• **Requirements**: Reproduce the material word for word; the images stay out.

┄┄┄┄┄┄┄┄┄┄

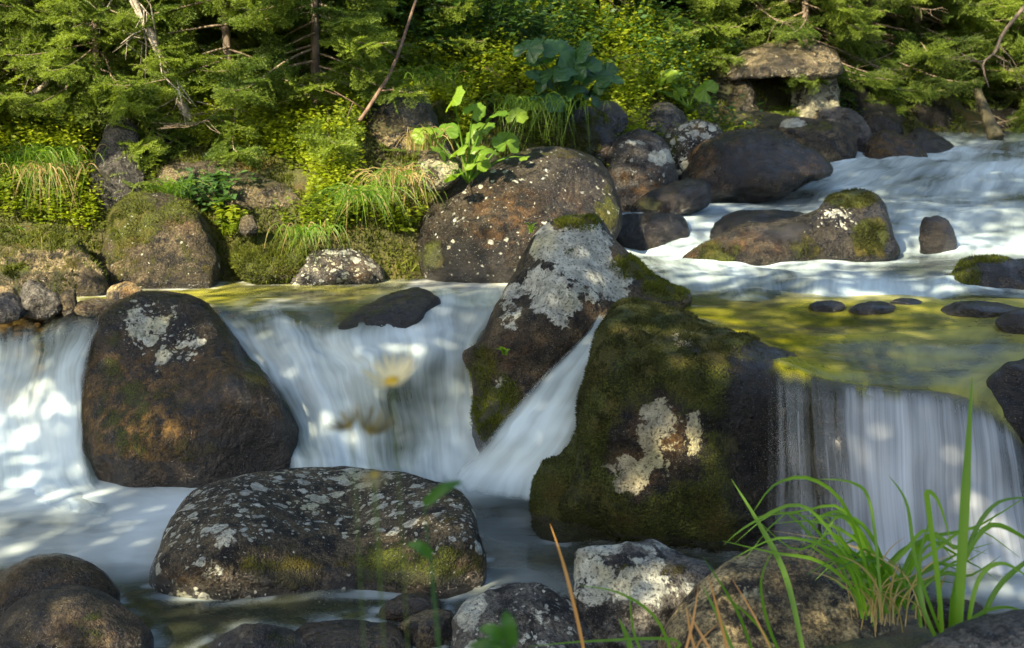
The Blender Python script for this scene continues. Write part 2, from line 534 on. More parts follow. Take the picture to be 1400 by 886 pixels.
def rock(kind, label, pts, mat, zw=0., dc=None, lean=None, Tf=.42, Tb=.5, sink=.16, amp=.05, fr=2.2, chis=9, ch=.83, box=.75,
         ctrl=(), lichen=0., lb=None, disc=0., db=None, moss=0., mb=None, wet=0., wb=None, rust=0., rb=None, wl=.12,
         crest=None, ck=.008, seed=None, group=None, N=110, M=34, topmoss=0., cat='rock'):
    """A boulder as a closed solid: its outline has a distance and real size, the front bulges forward, the back bulges away,
    flat breaks are chiselled into it and fractal relief roughens it."""
    seed = len(ROCKS) * 7 + 3 if seed is None else seed
    r = np.random.default_rng(seed)
    pts = np.asarray(pts, float)
    vb, vt = pts[:, 1].max(), pts[:, 1].min()
    hpx, wpx = vb - vt, np.ptp(pts[:, 0])
    if dc is None:
        dc = dz(vb, zw)
    wm, hm = wpx * dc / F, hpx * dc / F
    Tf, Tb = Tf * wm, Tb * wm
    lean = (.38 * hm) if lean is None else lean
    q = pts.copy()
    low = sm(vb - .22 * hpx, vb, q[:, 1])
    q[:, 1] += low * sink * hpx
    o = cr(q, N * 4, closed=True)
    L = np.concatenate([[0], np.cumsum(np.linalg.norm(np.diff(np.vstack([o, o[:1]]), axis=0), axis=1))])
    t = np.linspace(0, L[-1], N, endpoint=False)
    o = np.stack([np.interp(t, L, np.append(o[:, k], o[0, k])) for k in (0, 1)], -1)
    c = o.mean(0)
    Mb = max(8, M // 3)
    phi = np.concatenate([np.linspace(.02, math.pi / 2, M), np.linspace(math.pi / 2, math.pi - .03, Mb)[1:]])
    rad = np.sin(phi)
    hgt = np.sign(np.cos(phi)) * np.abs(np.cos(phi)) ** box
    UV = c + rad[:, None, None] * (o - c)[None]
    u, v = UV[..., 0], UV[..., 1]
    d0 = dc + .55 * Tf
    front = (hgt > 0)[:, None]
    dep = d0 + lean * (vb - v) / hpx - np.where(front, Tf * hgt[:, None], Tb * hgt[:, None])
    for (cu, cv, cr_, off) in ctrl:
        dep = dep + np.where(front, off * np.exp(-((u - cu) ** 2 + (v - cv) ** 2) / cr_ ** 2) * np.maximum(hgt[:, None], 0) ** .5, 0)
    if crest is not None:
        cr_ = np.array(crest, float)
        over = np.interp(u, cr_[:, 0], cr_[:, 1]) - v
        dep = dep + ck * 12 * np.log1p(np.exp(np.clip(over / 12, -30, 30)))
    X = P(u, v, dep)
    R, K = X.shape[:2]
    cen = P(c[0], c[1], d0 + lean * .5)
    size = (wm * hm) ** .5
    # chisel
    Y = X - cen
    for _ in range(chis):
        n = r.normal(size=3); n[2] *= .8; n /= np.linalg.norm(n)
        pr = Y @ n
        lim = pr.max() * r.uniform(ch, ch + .15)
        ex = np.maximum(pr - lim, 0)
        Y = Y - (ex * .85)[..., None] * n
    X = Y + cen
    # normals by differences
    du = np.roll(X, -1, 1) - np.roll(X, 1, 1)
    dv = np.gradient(X, axis=0)
    nn = np.cross(du, dv)
    nn /= np.linalg.norm(nn, axis=-1)[..., None] + 1e-9
    if ((nn * (X - cen)).sum(-1)).mean() < 0:
        nn = -nn
    w = np.minimum(1, rad[:, None] / .25)
    f0 = fr / max(size, .05)
    nz = fbm(X * f0 + seed * 1.7, 5, .5)
    rid = 1 - 2 * np.abs(pnoise(X * f0 * 1.6 + seed * 3.1))
    X = X + nn * ((amp * size) * (nz + .45 * rid * np.minimum(1, w) + .35 * (.5 - np.abs(pnoise(X * f0 * 4.1 + seed))) * np.minimum(1, w)))[..., None]
    X[0] = X[0].mean(0)[None] * .5 + X[0] * .5
    poles = np.stack([X[0].mean(0), X[-1].mean(0)])
    V = np.vstack([X.reshape(-1, 3), poles])
    i = np.arange(R - 1)[:, None] * K
    j = np.arange(K)[None]
    k = (np.arange(K)[None] + 1) % K
    fq = np.stack([i + j, i + K + j, i + K + k, i + k], -1).reshape(-1, 4)
    a = np.stack([np.full(K, R * K), j[0], k[0]], -1)
    b = np.stack([np.full(K, R * K + 1), (R - 1) * K + k[0], (R - 1) * K + j[0]], -1)
    # orient outwards
    q0 = V[fq]
    fnm = np.cross(q0[:, 1] - q0[:, 0], q0[:, 3] - q0[:, 0])
    if (fnm * (q0.mean(1) - cen)).sum() < 0:
        fq = fq[:, ::-1]; a = a[:, ::-1]; b = b[:, ::-1]
    uu, vv, _ = px(V)
    z = V[:, 2]
    nzc = np.append(nn.reshape(-1, 3)[:, 2], [0, 0])
    at = {'lichen': blobs(uu, vv, lichen, lb), 'disc': blobs(uu, vv, disc, db),
          'moss': np.maximum(blobs(uu, vv, moss, mb), topmoss * sm(.45, .85, nzc)),
          'rust': blobs(uu, vv, rust, rb),
          'wet': np.maximum(blobs(uu, vv, wet, wb), 1.0 * sm(zw + wl, zw + wl * .4, z) if dc is not None else 0)}
    low_pt = V[np.argmin(z)]
    org = np.array([cen[0], cen[1], z.min()])
    ob = mesh_np(kind, V, [fq, np.vstack([a, b])], mat, attrs=at, origin=org)
    tag(ob, label, cat, group)
    ROCKS.append((ob, V, fq, nn.reshape(-1, 3), at))
    return ob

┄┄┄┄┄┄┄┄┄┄

• **Response to this task**:
The Blender Python script for this scene continues. Write part 2, from line 534 on. More parts follow. Take the picture to be 1400 by 886 pixels.
def rock(kind, label, pts, mat, zw=0., dc=None, lean=None, Tf=.42, Tb=.5, sink=.16, amp=.05, fr=2.2, chis=9, ch=.83, box=.75,
         ctrl=(), lichen=0., lb=None, disc=0., db=None, moss=0., mb=None, wet=0., wb=None, rust=0., rb=None, wl=.12,
         crest=None, ck=.008, seed=None, group=None, N=110, M=34, topmoss=0., cat='rock'):
    """A boulder as a closed solid: its outline has a distance and real size, the front bulges forward, the back bulges away,
    flat breaks are chiselled into it and fractal relief roughens it."""
    seed = len(ROCKS) * 7 + 3 if seed is None else seed
    r = np.random.default_rng(seed)
    pts = np.asarray(pts, float)
    vb, vt = pts[:, 1].max(), pts[:, 1].min()
    hpx, wpx = vb - vt, np.ptp(pts[:, 0])
    if dc is None:
        dc = dz(vb, zw)
    wm, hm = wpx * dc / F, hpx * dc / F
    Tf, Tb = Tf * wm, Tb * wm
    lean = (.38 * hm) if lean is None else lean
    q = pts.copy()
    low = sm(vb - .22 * hpx, vb, q[:, 1])
    q[:, 1] += low * sink * hpx
    o = cr(q, N * 4, closed=True)
    L = np.concatenate([[0], np.cumsum(np.linalg.norm(np.diff(np.vstack([o, o[:1]]), axis=0), axis=1))])
    t = np.linspace(0, L[-1], N, endpoint=False)
    o = np.stack([np.interp(t, L, np.append(o[:, k], o[0, k])) for k in (0, 1)], -1)
    c = o.mean(0)
    Mb = max(8, M // 3)
    phi = np.concatenate([np.linspace(.02, math.pi / 2, M), np.linspace(math.pi / 2, math.pi - .03, Mb)[1:]])
    rad = np.sin(phi)
    hgt = np.sign(np.cos(phi)) * np.abs(np.cos(phi)) ** box
    UV = c + rad[:, None, None] * (o - c)[None]
    u, v = UV[..., 0], UV[..., 1]
    d0 = dc + .55 * Tf
    front = (hgt > 0)[:, None]
    dep = d0 + lean * (vb - v) / hpx - np.where(front, Tf * hgt[:, None], Tb * hgt[:, None])
    for (cu, cv, cr_, off) in ctrl:
        dep = dep + np.where(front, off * np.exp(-((u - cu) ** 2 + (v - cv) ** 2) / cr_ ** 2) * np.maximum(hgt[:, None], 0) ** .5, 0)
    if crest is not None:
        cr_ = np.array(crest, float)
        over = np.interp(u, cr_[:, 0], cr_[:, 1]) - v
        dep = dep + ck * 12 * np.log1p(np.exp(np.clip(over / 12, -30, 30)))
    X = P(u, v, dep)
    R, K = X.shape[:2]
    cen = P(c[0], c[1], d0 + lean * .5)
    size = (wm * hm) ** .5
    # chisel
    Y = X - cen
    for _ in range(chis):
        n = r.normal(size=3); n[2] *= .8; n /= np.linalg.norm(n)
        pr = Y @ n
        lim = pr.max() * r.uniform(ch, ch + .15)
        ex = np.maximum(pr - lim, 0)
        Y = Y - (ex * .85)[..., None] * n
    X = Y + cen
    # normals by differences
    du = np.roll(X, -1, 1) - np.roll(X, 1, 1)
    dv = np.gradient(X, axis=0)
    nn = np.cross(du, dv)
    nn /= np.linalg.norm(nn, axis=-1)[..., None] + 1e-9
    if ((nn * (X - cen)).sum(-1)).mean() < 0:
        nn = -nn
    w = np.minimum(1, rad[:, None] / .25)
    f0 = fr / max(size, .05)
    nz = fbm(X * f0 + seed * 1.7, 5, .5)
    rid = 1 - 2 * np.abs(pnoise(X * f0 * 1.6 + seed * 3.1))
    X = X + nn * ((amp * size) * (nz + .45 * rid * np.minimum(1, w) + .35 * (.5 - np.abs(pnoise(X * f0 * 4.1 + seed))) * np.minimum(1, w)))[..., None]
    X[0] = X[0].mean(0)[None] * .5 + X[0] * .5
    poles = np.stack([X[0].mean(0), X[-1].mean(0)])
    V = np.vstack([X.reshape(-1, 3), poles])
    i = np.arange(R - 1)[:, None] * K
    j = np.arange(K)[None]
    k = (np.arange(K)[None] + 1) % K
    fq = np.stack([i + j, i + K + j, i + K + k, i + k], -1).reshape(-1, 4)
    a = np.stack([np.full(K, R * K), j[0], k[0]], -1)
    b = np.stack([np.full(K, R * K + 1), (R - 1) * K + k[0], (R - 1) * K + j[0]], -1)
    # orient outwards
    q0 = V[fq]
    fnm = np.cross(q0[:, 1] - q0[:, 0], q0[:, 3] - q0[:, 0])
    if (fnm * (q0.mean(1) - cen)).sum() < 0:
        fq = fq[:, ::-1]; a = a[:, ::-1]; b = b[:, ::-1]
    uu, vv, _ = px(V)
    z = V[:, 2]
    nzc = np.append(nn.reshape(-1, 3)[:, 2], [0, 0])
    at = {'lichen': blobs(uu, vv, lichen, lb), 'disc': blobs(uu, vv, disc, db),
          'moss': np.maximum(blobs(uu, vv, moss, mb), topmoss * sm(.45, .85, nzc)),
          'rust': blobs(uu, vv, rust, rb),
          'wet': np.maximum(blobs(uu, vv, wet, wb), 1.0 * sm(zw + wl, zw + wl * .4, z) if dc is not None else 0)}
    low_pt = V[np.argmin(z)]
    org = np.array([cen[0], cen[1], z.min()])
    ob = mesh_np(kind, V, [fq, np.vstack([a, b])], mat, attrs=at, origin=org)
    tag(ob, label, cat, group)
    ROCKS.append((ob, V, fq, nn.reshape(-1, 3), at))
    return ob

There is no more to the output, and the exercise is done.